Write every line of the material out exactly as shown.

## Information given:
---

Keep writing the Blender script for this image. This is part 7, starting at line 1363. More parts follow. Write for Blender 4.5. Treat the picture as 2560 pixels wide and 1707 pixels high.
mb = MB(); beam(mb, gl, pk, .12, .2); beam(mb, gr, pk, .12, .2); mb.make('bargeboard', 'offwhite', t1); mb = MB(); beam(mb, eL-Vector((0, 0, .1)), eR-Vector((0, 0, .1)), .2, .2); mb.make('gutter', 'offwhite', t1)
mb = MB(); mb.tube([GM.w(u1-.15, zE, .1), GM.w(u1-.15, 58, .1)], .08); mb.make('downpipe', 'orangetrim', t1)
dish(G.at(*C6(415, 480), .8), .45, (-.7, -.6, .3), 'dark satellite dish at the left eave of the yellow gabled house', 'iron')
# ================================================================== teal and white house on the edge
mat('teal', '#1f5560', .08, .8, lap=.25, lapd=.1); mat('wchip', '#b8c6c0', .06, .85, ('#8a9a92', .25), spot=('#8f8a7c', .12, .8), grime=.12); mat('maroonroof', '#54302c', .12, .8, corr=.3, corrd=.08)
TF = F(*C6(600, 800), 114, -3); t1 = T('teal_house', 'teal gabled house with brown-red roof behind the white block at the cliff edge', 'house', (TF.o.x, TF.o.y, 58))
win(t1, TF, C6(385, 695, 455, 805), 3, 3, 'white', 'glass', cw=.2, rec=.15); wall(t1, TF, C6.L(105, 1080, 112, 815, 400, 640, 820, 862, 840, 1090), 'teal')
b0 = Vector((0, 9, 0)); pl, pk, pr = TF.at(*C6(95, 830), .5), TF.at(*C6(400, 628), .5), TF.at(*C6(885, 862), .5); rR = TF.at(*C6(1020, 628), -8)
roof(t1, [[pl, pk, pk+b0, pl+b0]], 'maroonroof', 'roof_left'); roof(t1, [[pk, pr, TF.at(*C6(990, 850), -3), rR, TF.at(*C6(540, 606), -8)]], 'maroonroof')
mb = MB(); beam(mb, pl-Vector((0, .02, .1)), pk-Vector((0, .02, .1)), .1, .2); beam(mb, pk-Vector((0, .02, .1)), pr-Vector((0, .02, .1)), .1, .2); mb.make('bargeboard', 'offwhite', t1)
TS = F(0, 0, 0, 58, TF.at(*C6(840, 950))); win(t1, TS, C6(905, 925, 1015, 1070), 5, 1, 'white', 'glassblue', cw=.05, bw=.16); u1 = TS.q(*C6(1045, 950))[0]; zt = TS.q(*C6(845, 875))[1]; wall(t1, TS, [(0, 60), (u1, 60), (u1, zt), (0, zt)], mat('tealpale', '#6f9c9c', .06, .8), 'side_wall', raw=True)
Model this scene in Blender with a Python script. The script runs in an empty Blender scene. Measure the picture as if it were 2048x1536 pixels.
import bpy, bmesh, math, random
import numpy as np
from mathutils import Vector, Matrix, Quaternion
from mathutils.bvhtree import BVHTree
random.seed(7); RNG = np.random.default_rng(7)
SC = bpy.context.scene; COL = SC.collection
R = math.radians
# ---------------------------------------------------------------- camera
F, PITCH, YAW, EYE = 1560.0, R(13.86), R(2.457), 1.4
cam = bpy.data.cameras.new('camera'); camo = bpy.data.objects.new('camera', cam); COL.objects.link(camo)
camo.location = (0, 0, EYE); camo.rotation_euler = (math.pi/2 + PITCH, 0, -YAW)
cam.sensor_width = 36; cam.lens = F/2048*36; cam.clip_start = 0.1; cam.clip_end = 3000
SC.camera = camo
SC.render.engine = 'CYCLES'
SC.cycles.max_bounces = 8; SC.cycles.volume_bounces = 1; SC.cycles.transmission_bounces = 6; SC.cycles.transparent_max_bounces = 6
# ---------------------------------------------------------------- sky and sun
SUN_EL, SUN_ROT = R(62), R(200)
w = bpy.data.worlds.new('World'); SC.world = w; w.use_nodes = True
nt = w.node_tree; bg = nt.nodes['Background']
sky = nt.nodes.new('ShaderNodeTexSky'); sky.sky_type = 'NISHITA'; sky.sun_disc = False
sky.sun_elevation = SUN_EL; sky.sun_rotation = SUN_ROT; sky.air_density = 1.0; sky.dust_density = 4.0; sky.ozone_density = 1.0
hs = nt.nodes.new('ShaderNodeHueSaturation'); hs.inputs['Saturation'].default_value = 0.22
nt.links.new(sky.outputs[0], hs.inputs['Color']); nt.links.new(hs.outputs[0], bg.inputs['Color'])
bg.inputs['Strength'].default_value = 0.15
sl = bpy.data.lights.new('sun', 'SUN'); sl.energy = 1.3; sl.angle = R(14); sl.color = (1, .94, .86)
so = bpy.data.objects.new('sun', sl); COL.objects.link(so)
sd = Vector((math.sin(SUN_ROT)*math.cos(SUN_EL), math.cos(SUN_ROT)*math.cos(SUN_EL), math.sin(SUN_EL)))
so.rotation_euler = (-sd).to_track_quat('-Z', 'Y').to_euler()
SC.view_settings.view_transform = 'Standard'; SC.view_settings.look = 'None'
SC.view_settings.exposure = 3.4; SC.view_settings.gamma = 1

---

## The output:
Keep writing the Blender script for this image. This is part 7, starting at line 1363. More parts follow. Write for Blender 4.5. Treat the picture as 2560 pixels wide and 1707 pixels high.
mb = MB(); beam(mb, gl, pk, .12, .2); beam(mb, gr, pk, .12, .2); mb.make('bargeboard', 'offwhite', t1); mb = MB(); beam(mb, eL-Vector((0, 0, .1)), eR-Vector((0, 0, .1)), .2, .2); mb.make('gutter', 'offwhite', t1)
mb = MB(); mb.tube([GM.w(u1-.15, zE, .1), GM.w(u1-.15, 58, .1)], .08); mb.make('downpipe', 'orangetrim', t1)
dish(G.at(*C6(415, 480), .8), .45, (-.7, -.6, .3), 'dark satellite dish at the left eave of the yellow gabled house', 'iron')
# ================================================================== teal and white house on the edge
mat('teal', '#1f5560', .08, .8, lap=.25, lapd=.1); mat('wchip', '#b8c6c0', .06, .85, ('#8a9a92', .25), spot=('#8f8a7c', .12, .8), grime=.12); mat('maroonroof', '#54302c', .12, .8, corr=.3, corrd=.08)
TF = F(*C6(600, 800), 114, -3); t1 = T('teal_house', 'teal gabled house with brown-red roof behind the white block at the cliff edge', 'house', (TF.o.x, TF.o.y, 58))
win(t1, TF, C6(385, 695, 455, 805), 3, 3, 'white', 'glass', cw=.2, rec=.15); wall(t1, TF, C6.L(105, 1080, 112, 815, 400, 640, 820, 862, 840, 1090), 'teal')
b0 = Vector((0, 9, 0)); pl, pk, pr = TF.at(*C6(95, 830), .5), TF.at(*C6(400, 628), .5), TF.at(*C6(885, 862), .5); rR = TF.at(*C6(1020, 628), -8)
roof(t1, [[pl, pk, pk+b0, pl+b0]], 'maroonroof', 'roof_left'); roof(t1, [[pk, pr, TF.at(*C6(990, 850), -3), rR, TF.at(*C6(540, 606), -8)]], 'maroonroof')
mb = MB(); beam(mb, pl-Vector((0, .02, .1)), pk-Vector((0, .02, .1)), .1, .2); beam(mb, pk-Vector((0, .02, .1)), pr-Vector((0, .02, .1)), .1, .2); mb.make('bargeboard', 'offwhite', t1)
TS = F(0, 0, 0, 58, TF.at(*C6(840, 950))); win(t1, TS, C6(905, 925, 1015, 1070), 5, 1, 'white', 'glassblue', cw=.05, bw=.16); u1 = TS.q(*C6(1045, 950))[0]; zt = TS.q(*C6(845, 875))[1]; wall(t1, TS, [(0, 60), (u1, 60), (u1, zt), (0, zt)], mat('tealpale', '#6f9c9c', .06, .8), 'side_wall', raw=True)
Model this scene in Blender with a Python script. The script runs in an empty Blender scene. Measure the picture as if it were 2048x1536 pixels.
import bpy, bmesh, math, random
import numpy as np
from mathutils import Vector, Matrix, Quaternion
from mathutils.bvhtree import BVHTree
random.seed(7); RNG = np.random.default_rng(7)
SC = bpy.context.scene; COL = SC.collection
R = math.radians
# ---------------------------------------------------------------- camera
F, PITCH, YAW, EYE = 1560.0, R(13.86), R(2.457), 1.4
cam = bpy.data.cameras.new('camera'); camo = bpy.data.objects.new('camera', cam); COL.objects.link(camo)
camo.location = (0, 0, EYE); camo.rotation_euler = (math.pi/2 + PITCH, 0, -YAW)
cam.sensor_width = 36; cam.lens = F/2048*36; cam.clip_start = 0.1; cam.clip_end = 3000
SC.camera = camo
SC.render.engine = 'CYCLES'
SC.cycles.max_bounces = 8; SC.cycles.volume_bounces = 1; SC.cycles.transmission_bounces = 6; SC.cycles.transparent_max_bounces = 6
# ---------------------------------------------------------------- sky and sun
SUN_EL, SUN_ROT = R(62), R(200)
w = bpy.data.worlds.new('World'); SC.world = w; w.use_nodes = True
nt = w.node_tree; bg = nt.nodes['Background']
sky = nt.nodes.new('ShaderNodeTexSky'); sky.sky_type = 'NISHITA'; sky.sun_disc = False
sky.sun_elevation = SUN_EL; sky.sun_rotation = SUN_ROT; sky.air_density = 1.0; sky.dust_density = 4.0; sky.ozone_density = 1.0
hs = nt.nodes.new('ShaderNodeHueSaturation'); hs.inputs['Saturation'].default_value = 0.22
nt.links.new(sky.outputs[0], hs.inputs['Color']); nt.links.new(hs.outputs[0], bg.inputs['Color'])
bg.inputs['Strength'].default_value = 0.15
sl = bpy.data.lights.new('sun', 'SUN'); sl.energy = 1.3; sl.angle = R(14); sl.color = (1, .94, .86)
so = bpy.data.objects.new('sun', sl); COL.objects.link(so)
sd = Vector((math.sin(SUN_ROT)*math.cos(SUN_EL), math.cos(SUN_ROT)*math.cos(SUN_EL), math.sin(SUN_EL)))
so.rotation_euler = (-sd).to_track_quat('-Z', 'Y').to_euler()
SC.view_settings.view_transform = 'Standard'; SC.view_settings.look = 'None'
SC.view_settings.exposure = 3.4; SC.view_settings.gamma = 1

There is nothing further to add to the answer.